Malgré cela, la religion est plutôt détachée de l’État. Au XVème siècle, la ville atteint son apogée et domine le commerce et la géopolitique de la Méditerranée orientale. Elle possède alors un grand territoire allant des côtes balkaniques à l’Asie Mineure en passant par la Crète. La chute de Constantinople en 1453 et les conflits, notamment avec les Ottomans, érodent l’hégémonie de Venise. Elle est ruinée par la perte de ses monopoles avec la découverte de l’Amérique, à laquelle elle n’a pas pris part, et le développement des nouvelles routes maritimes. Face à son déclin commercial, Venise a su se réinventer et devient un pôle culturel incontournable. Tournée vers l’art et la culture, elle est un refuge pour nombre d’artistes et exerce une influence considérable, notamment sur l’architecture, la peinture et la littérature
La République de Venise prend fin en 1797 durant la campagne d’Italie de Napoléon Bonaparte. Le Grand Conseil décide de voter l’abolition des institutions de la République face aux menaces du futur empereur français, mettant fin à plus d’un millénaire d’indépendance de la cité. Depuis le XIXe siècle, Venise est devenue une destination touristique prisée. Souvent considérée comme la plus belle ville du monde, le tourisme, en constante hausse, n’empêche pas le déclin de la population, passée de plus de 300 000 habitants au XVe siècle, à 50 000 aujourd’hui
Aujourd’hui, plusieurs menaces pèsent sur la cité Vénitienne. D’abord, la ville s’enfonce littéralement dans la mer. Entre 1915 et 2015, elle s’est affaissée de 26cm ! En cause : des phénomènes géologiques naturels accentués par l’activité humaine et le réchauffement climatique. La ville est victime de son succès : Venise est mise en péril par le tourisme de masse, presque 30 millions de visiteurs annuels contre environ 50 000 Vénitiens, soit quasiment 600 touristes pour 1 habitant ! Le gouvernement prévoit une entrée à la ville payante en 2025 après une phase de test en 2024. Enfin, l’acqua alta, ce phénomène périodique qui fait craindre que Venise soit un jour ensevelie par les eaux, est au cœur de nombreuses recherches depuis les années 70 afin d’en limiter l’impact pour les habitants et la ville tout entière.

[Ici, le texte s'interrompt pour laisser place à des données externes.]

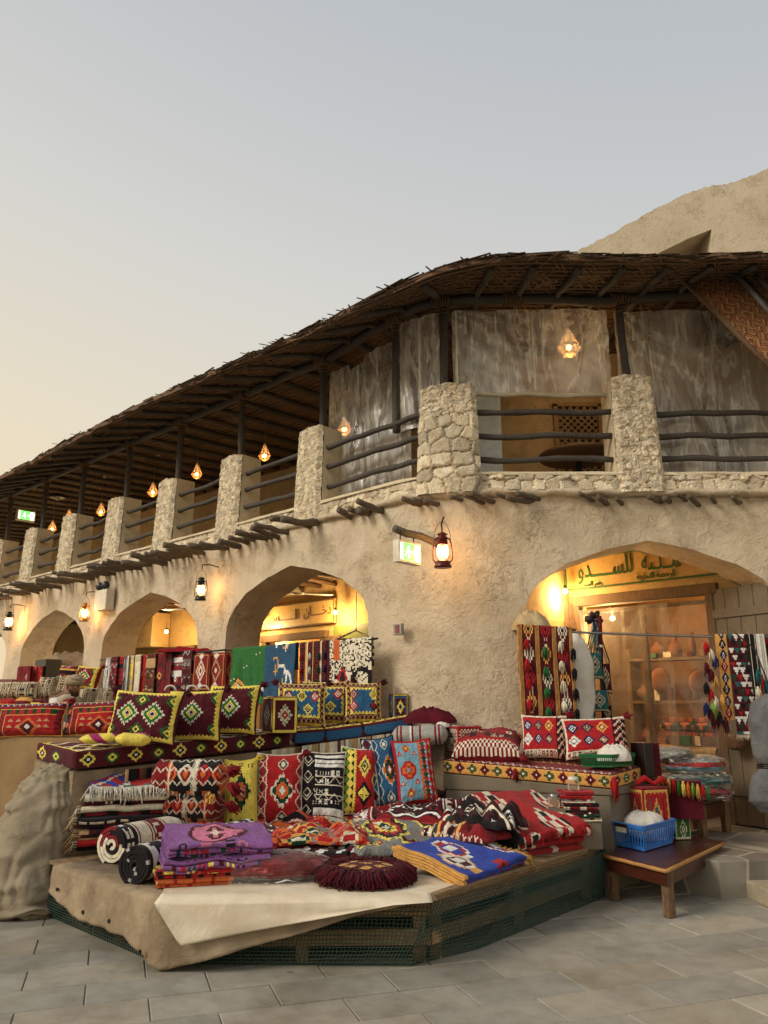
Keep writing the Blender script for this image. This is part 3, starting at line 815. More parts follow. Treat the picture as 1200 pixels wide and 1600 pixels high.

MOSE, opérationnel depuis 2020 et ayant déjà fait ses preuves, est le système de digue artificielle le plus prometteur pour sauver la ville des fortes inondations à répétitions. Signifiant « Moïse » en italien, le dispositif concentre les espoirs d’une majorité de la population. Le barrage est composé de 78 digues flottantes articulées autour des trois embouchures reliant la lagune a la mer Adriatique. Lorsque le niveau de la mer dépasse les 110cm, les vannes métalliques se soulèvent afin d’empêcher l’eau de rentrer. Les scandales financiers et politiques ont ralenti les travaux qui ont finalement duré 20 ans, au lieu des 8 estimés, et coûté pas moins de 6 milliards, 4,5 de plus que prévu. Aujourd’hui, MOSE est toujours critiqué pour son efficacité réelle et son impact sur l’écosystème marin.
Venise se retrouve, une fois de plus, face à des défis de taille. Reste à savoir si les projets pour protéger la sérénissime des eaux suffiront à sauver ce qui fut l’une des plus grandes cités maritimes de l’histoire de l’humanité.